Bank Holiday Monday
4May 30, 2016 by welshcyclist
Strange but true! It’s a bank holiday, and the sun has been glorious all day. Feeling quite tired, my old left knee has been giving me gyp, not from cycling on this beautiful day, but climbing ladders and painting, my sons’ recently vacated bedrooms. Up and down stairs all day, standing on the step ladder has certainly taken its toll and this here body. My back is sore, and my knee feels very fragile and unstable.
On top of that, my foreman, her indoors, has had me up the step ladder re-hanging curtains of the massive kind. All the time chatting about doing this and that to the old homestead, from the back garden to the various rooms around the house. Where will I find the time? It is going to be all go this summer, if the boss has her way!
No bike rides since Saturday evening, my commute home after a day shift in my signal box. It was a fantastic ride, despite the fact the weather changed from sunshine, when I started, to a thunderstorm 20 minutes in to the pedal.
Strange but true, I love a pedal in a thunderstorm! It really makes me feel alive. I have often wondered whether or not I am in danger pedalling through hail, hammering rain, those flashes of lightening and blasts of deafening sound. Would the rubber of my tyres save me from a lightening strike? I really don’t know.
But back to the ride itself, it ranks as my second best thunder ride, I’ll call them, in my experience. The best was, undoubtedly, a pedal a couple of years ago. Again, it was my homeward commute from work, but this time it was much later in the year, and it was quite dark when the storm interrupted my journey, the flashes of light were brilliant.

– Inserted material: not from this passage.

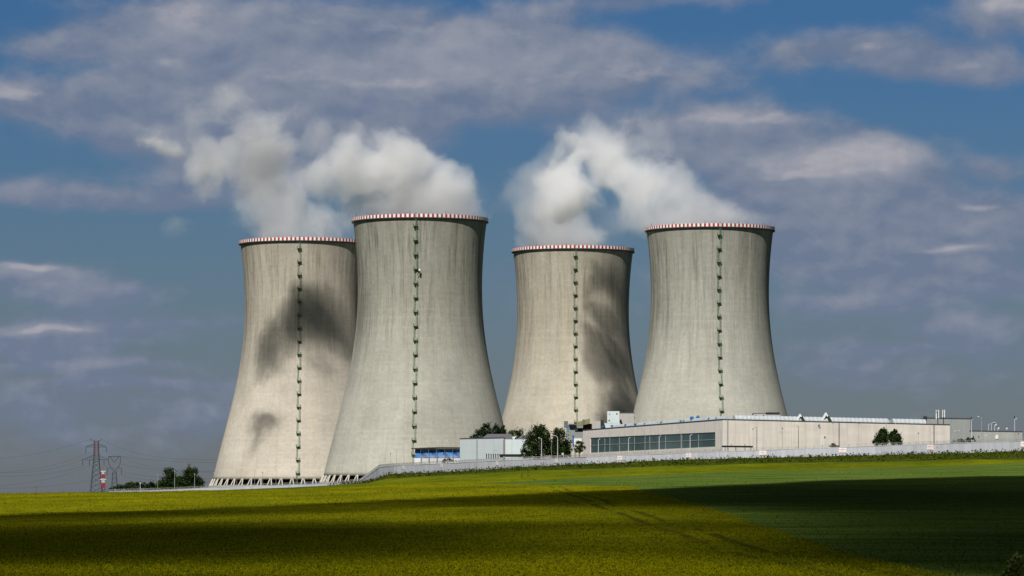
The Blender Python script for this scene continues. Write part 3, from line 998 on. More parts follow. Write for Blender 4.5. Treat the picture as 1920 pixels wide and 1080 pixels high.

Pedalling through a thunderstorm is my idea of heaven, or one of them at least.
Cheers.
I have pedalled through thunderstorms with the same question in my mind. If you are not on top of a hill, you are probably OK. I didn’t like as much as you did!
That’s because I am obviously strange! I agree you are probably more at risk on hills, especially on those sparsely wooded hills I see on your pedals, but then again if you are going like lightening, can the lightening catch up to you? Whereas I am a slow target. But it’s a serious question, would the rubber tyres dissipate the strike? I need to google this subject. Cheers.
Let me know what you find out, It may be important.
Well, I’m sorry I googled that! Ignorance is bliss, sorry was,as they say. The fact is it’s very dangerous to cycle in a thunderstorm, gulp! But where would I shelter? Having now also googled that question, I think it’s probably safest to call a taxi and get home! The great outdoors is a very dangerous place in a thunderstorm. The best I can do, I believe, is forget about it. Whether I can or not, is the question, now, having asked the questions, I’ve opened pandora’s box. The rubber tyres on my bike are no protection at all, and only add to the danger of attracting a strike. Gulp again!